I should stop reading social media comments. I admire Henry Jeffreys (his book Vines in a Cold Climate is a joy), and I know that many journalists like to think of themselves as provocateurs but writing ‘Is English rose (sic) piss’ really annoyed me. I know it was in jest, and I know it was designed to provoke debate, but it wasn’t funny.
While I have given this comment more airtime than it deserves, the topic of English rosé is one of the most compelling and vital in our home-grown wine business. Rosé should be a style that anyone with red grapes in the ground considers making.
It is fast to produce, quick to the shelves and repays you speedily with much-needed cash flow. It can concentrate red wine production if need be and make a compelling style of wine while enhancing another. Of course, it requires great skill. But every wine style, let’s be honest, requires every sinew of effort and every neurone to fire true to bring about the alchemy that creates drop-dead, commercially compelling wines that one cannot live without.
Our world is awash with utterly dire pink wines. I challenge you to find any good gear under a tenner on supermarket shelves, and as you move north, price is never, and I mean never, a marker of a more rewarding wine. Making rosé is an art in itself, and those who excel do it with 100% commitment, genuine passion and a profound understanding of the style.
This month, I have tasted more English rosés than ever before, and I can attest to the fact that their qualities and frequency have resulted in the highest number of successful wines in any one tasting session of this style ever. Here are three of the best and a bonus wine from each estate you should grab when you load up with a whole lotta rosé.
2022 dunleavy, Sparkling Rosé, Extra Brut, Somerset
Approx. £31.95
First, this is a fascinating wine that is as refreshing as any drink I can think of. These primal qualities ought to ensure that it sells extremely rapidly this summer. But there is more beneath the surface.

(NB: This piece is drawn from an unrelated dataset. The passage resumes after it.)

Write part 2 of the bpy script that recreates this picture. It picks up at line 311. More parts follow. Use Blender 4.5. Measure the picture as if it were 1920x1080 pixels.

Every sip has a persistent raw edge, which realigns the senses and brings a degree of tension to the whole. The flavour is akin to marching through an orchard on a crisp, fresh morning, selecting the shiniest and ripest of red apples, taking a razor-sharp penknife out of your pocket and slicing a broad, flat, cool slice of skin with the merest whisper of pale white apple flesh beneath.
Alive, vital, energetic, ever-so-slightly sour and rampantly uplifting, these flavours are found in this glorious sparkling wine. And that is not all. 2022 Sparkling Red (£31.95), which really ought to be called dunleavy Sparkling Rosé+ because it is certainly not red, is a profoundly spicy and toothsome deep rosé loaded with cherryade, fresh mint, root liquorice, fat cranberries, lascivious pomegranate and delicate rhubarb fool blended, sieved and bottled. It is hilarious fun, making the dunleavy duo a force to be reckoned with!
2023 Albury Organic Silent Pool Rosé, Surrey Hills
£19.95
Albury’s wines always seem to have an aerial quality that makes them weightless, enchanting and magical.
This thrilling, biodynamic Pinot Noir and Pinot Meunier blend is a work of art with tension, uncompromising length and genuinely impressive flavour layering throughout the experience.
It starts calm and composed and then rises, needle-sharp, into the sky and finally out of sight. While this is undoubtedly one of the best English rosés of the year, it is also one of the most arresting on an international stage.
My bonus wine is 2018 Biodynamic Wild Ferment Blanc de Blancs (£49.95). This is an all-guns-blazing, fabulously decadent, extremely chewy and full sparkler with a flavour that swaggers across your palate like a prestige cuvée Champagne with a three-digit price tag! Unlike Champs, an acid line here makes your teeth bounce, and I do not doubt that fizz fans will delight in the palate gymnastics that happen when this wine assaults their senses.
2022 Oxney Organic, Rosé
Approx. £23.00
This stunning, mellifluous wine is made from organically grown Pinot Noir and Pinot Meunier, and it is hard to imagine a more indulgent and seamless treat.
Pure, smooth and pleasingly fleshy, with just that little more juiciness and depth than expected, this is a glorious wild strawberry-kissed wine with a dramatic, clean, slate-fresh finish. It is clear that rosé-adoring hands made this wine, and unlike the two other beauties featured in this piece, it is bold enough to cope with a wide range of main course dishes while coping perfectly with lighter, less formal moments.
Interestingly, dusting down my old restaurateur hat, I would have twinned this heavenly creation with elite Indian cuisine, expensive Japanese bites and ethereal Thai recipes thanks to its indelible palate-cleansing abilities. My bonus wine from Oxney is the fiercely impressive 2019 Blanc de Blancs Extra Brut (£41.00).
With blindingly brilliant tension and an attack that belies its slender, alluring silhouette, this is Oxney’s most dramatic sparkling Chardonnay to date.